Since it is homework, here are a few hints:

1). The function would take two lists of same type 'a list and return an 'a list list.

val interleave: 'a list -> 'a list -> 'a list list

2). If one list is empty, the result is a singleton list consisting of the other one.
3). Let's say you would like to execute interleave on two non-empty lists x::xs and y::ys. There are two kinds of interleaving. The first kind has x as the head of resulting lists, you would put x into the beginning of any list returning from interleave xs (y::ys). The second kind has y as the new head, you would prepend y into any list obtaining from interleave (x::xs) ys.

With these hints, I think you are able to create a recursive function with a few pattern matching cases to solve the problem.

share|improve this answer
Thank you Jeffrey and thank you Pad. Your hints are helpful, I am taking them (and those you gave in an old post about merging list in F#) into account. A little stuck with "Symmetrically, you would prepend y into any list in the list of lists from interleave (x::xs) ys" as I think it is my missing puzzle piece. Thank you – user1704187 Sep 27 '12 at 20:17
@user1704187: I updated the answer to clarify a bit. – pad Sep 27 '12 at 20:37
To see how this works (BTW), what helped me was to realize that if both lists are non-null, there are only two kinds of interleaving. One kind starts with the head of one list. The other kind starts with the head of the other list. This is enough to derive pad's analysis (by recursion). – Jeffrey Scofield Sep 27 '12 at 20:45
It took a while, but finally done. Thank you a lot. – user1704187 Sep 27 '12 at 23:22
(* Each interleaving of non-empty lists lst1 = [x1; x2; ...; xm]
   and lst2 = [y1; y2; ...; yn] begins either with x1 or with y1.
   Thus we may get all the interleavings as follows:

   1. Compute all interleavings of [x2; ...; xm] and [y1; ...; yn]
      and prepend x1 to each one of them.
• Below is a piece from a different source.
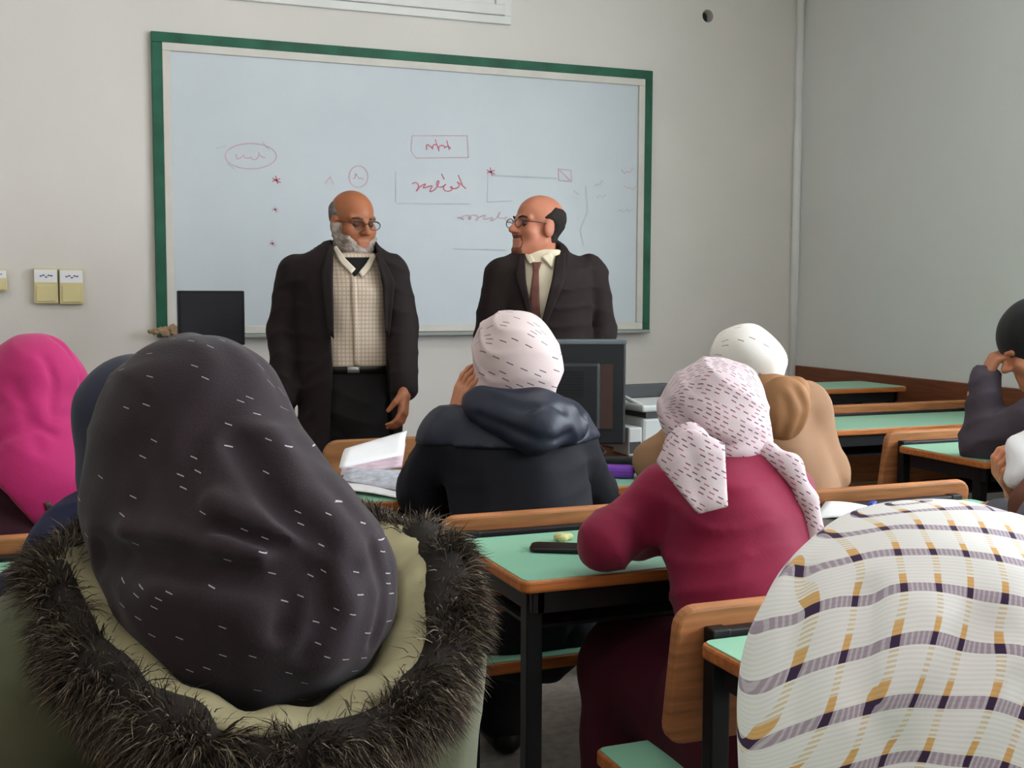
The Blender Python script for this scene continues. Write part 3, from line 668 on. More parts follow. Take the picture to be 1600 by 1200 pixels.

   2. Compute all interleavings of [x1; ...; xm] and [y2; ...; yn]
      and prepend y1 to each one of them.

   Append the lists obtained in steps 1 and 2 to get all possible
   interleavings. The border cases is when either one of the lists
   is empty, but that is easy to figure out. Here is the corresponding

let rec interleave lst1 lst2 =
  match lst1, lst2 with
    | [], ys -> [ys]
    | xs, [] -> [xs]
    | x :: xs, y :: ys ->
        (List.map (fun zs -> x :: zs) (interleave xs (y::ys))) @
        (List.map (fun zs -> y :: zs) (interleave (x::xs) ys))

Test case:

# interleave [1;2] [100;200;300] ;;
- : int list list =
[[1; 2; 100; 200; 300]; [1; 100; 2; 200; 300]; [1; 100; 200; 2; 300];
[1; 100; 200; 300; 2]; [100; 1; 2; 200; 300]; [100; 1; 200; 2; 300];
[100; 1; 200; 300; 2]; [100; 200; 1; 2; 300]; [100; 200; 1; 300; 2];
[100; 200; 300; 1; 2]]

NB: In Ocaml lists are monomorphic so we cannot interleave strings and integers, as was suggested in the question. Or to put it in a different way, for that we would have to use a sum type.